What really sets millennials apart to me, is the narcissism.  And frankly, it might not be their fault.  If reality TV, Instagram and Twitter were around 20 years ago, maybe our generation would have been self-absorbed wanna-be-celebrity jagoffs.  Maybe if we had cell phones in high school we would be like this.  No matter who is to blame, this is the result.  Are there exceptions?  Yes, of course.  

Listen, I see 20-somethings posing for pictures in bars, with their friends using another cell phone flashlight to light the picture just so, and they get in their Kardashian red carpet pose, head cocked, one leg in front.....they know all the tricks!  They are posing as if there was a swarm of paparazzi furiously taking pictures of these girls standing in a bar.  The best way I can put it:  They are behaving, especially the girls, as if they are celebrities, they just have not been discovered yet.  

The guys have the same affliction, but not as bad as women.  They are on ####ing Instagram all the time.  All. The. Time.  

 
Surely we are the first generation to react to subsequent generations with disgust and condescension, right?
Yeah this is lazy TF. Of course each generation has had its unique movements, trends, collectivist leanings. Still doesn't mean we can't be aware of, and rightly praise or critique, that. 

Millennials are very conscientious. They are caring, aware, demand transparency. These are good. They are also coddled, egocentric to the extreme, and have largely turned introspective to see how they 'feel' in order to judge a thing good or bad. These are not so good. 

If you know and recognize these things you can seek to emulate the good and seek to limit the bad. 

 
Yeah this is lazy TF. Of course each generation has had its unique movements, trends, collectivist leanings. Still doesn't mean we can't be aware of, and rightly praise or critique, that. 

Millennials are very conscientious. They are caring, aware, demand transparency. These are good. They are also coddled, egocentric to the extreme, and have largely turned introspective to see how they 'feel' in order to judge a thing good or bad. These are not so good. 

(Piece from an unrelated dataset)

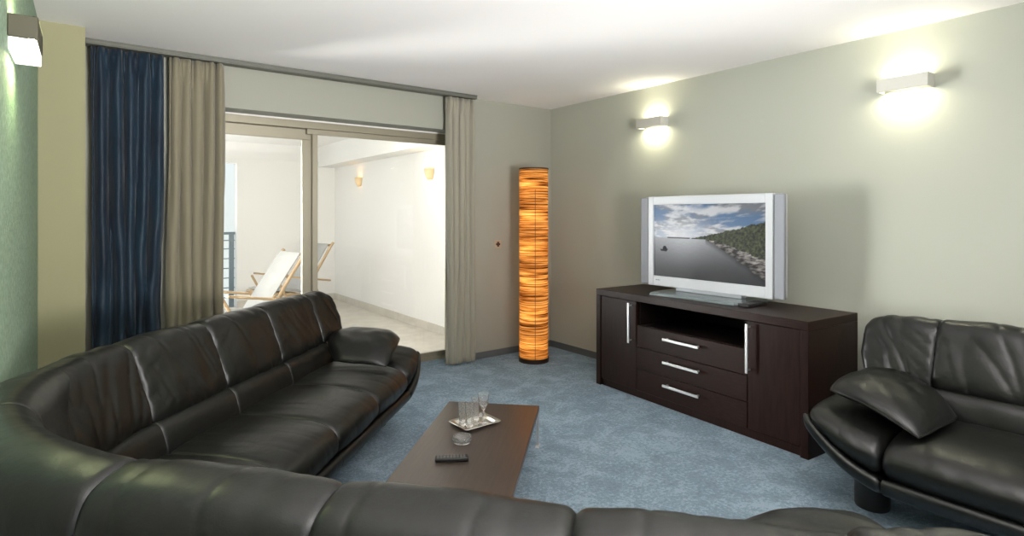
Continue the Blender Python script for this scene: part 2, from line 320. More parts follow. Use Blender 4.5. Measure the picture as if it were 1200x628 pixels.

If you know and recognize these things you can seek to emulate the good and seek to limit the bad. 
I agree.  I have no problem with your post or the letter.  I was replying only to the notion that the next generation is "awful" and "worse then everyone says" and they suck. I'm sure massraider was exaggerating with that stuff, and my reply was in a similar vein.  Just a reminder of how things things always go down. As time passes, generations grow up and as they do they tend to shed their crappier characteristics while retaining their good ones ... with the help of the older generations, of course, but still, it always happens.

 
There are certainly plenty of millennials that suck. But at my workplace, I'd say the millennials that come in, and we have a lot of them, come in better educated and ready to work harder than any prior generations that I've seen. These kids can't count on pensions or company loyalty like past generations and come in out of the gate looking to prove themselves. Can be annoying as hell as well, but all in all I'm impressed by this next generation.

 
I agree.  I have no problem with your post or the letter.  I was replying only to the notion that the next generation is "awful" and "worse then everyone says" and they suck. I'm sure massraider was exaggerating with that stuff, and my reply was in a similar vein.  Just a reminder of how things things always go down. As time passes, generations grow up and as they do they tend to shed their crappier characteristics while retaining their good ones ... with the help of the older generations, of course, but still, it always happens.
 Great post. Generations tend to get better up to retirement age, then I think we can all agree old people are the worst.